The 47-year-old also aims to strike an emotional chord with people who encounter the massive exhibit, put their hands and ears on the ice and snap selfies with it.
“Let’s show the glacier is actually real. It’s actually there,” he told me. “It’s just not some abstract thing people talk about if you’re a scientist.”
He thinks that relationship with the ice – seeing its surprisingly bright blues and greens, noticing the tiny air bubbles trapped inside – will encourage people to want to protect it. It also might get them thinking about the fact that the Arctic is warming about twice the rate of the rest of the planet, thanks to pollution from burning fossil fuels for electricity and heat.
“We know so much about the climate right now,” he said. “And I’m very curious about how do we translate all of this knowledge into action.”
I found the demonstration quite effective. Negotiators from around the world are haggling over a draft agreement that could be turned into something final as soon as Friday. As they do, they’d be wise to think of Eliasson and his exhibit on Greenland. This is likely to be the hottest year on record. If all of Greenland melted, which could happen if we let climate change run amok, global seas would rise perhaps 7 meters.

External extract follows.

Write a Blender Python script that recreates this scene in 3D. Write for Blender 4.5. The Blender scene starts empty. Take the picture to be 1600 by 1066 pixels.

“It’s not just a fantasy,” the artist said. “It’s something that’s right here and now.”
Eliasson told me the ice hunks already had calved off of Greenland before his crew lassoed them and transported the ice to Paris. That’s important, he said, because it means he didn’t contribute to removing ice directly from Greenland. This stuff already was floating away. Another green consideration: He weighed the climate pollution associated with this trek – but decided it was worth it if the exhibit helped wake the world up to the urgency of climate change.
He’s optimistic world leaders will reach a deal in Paris.
Since we humans were able to create this mess, he told me, we can fix it.
“We underestimate how amazing we are as people.”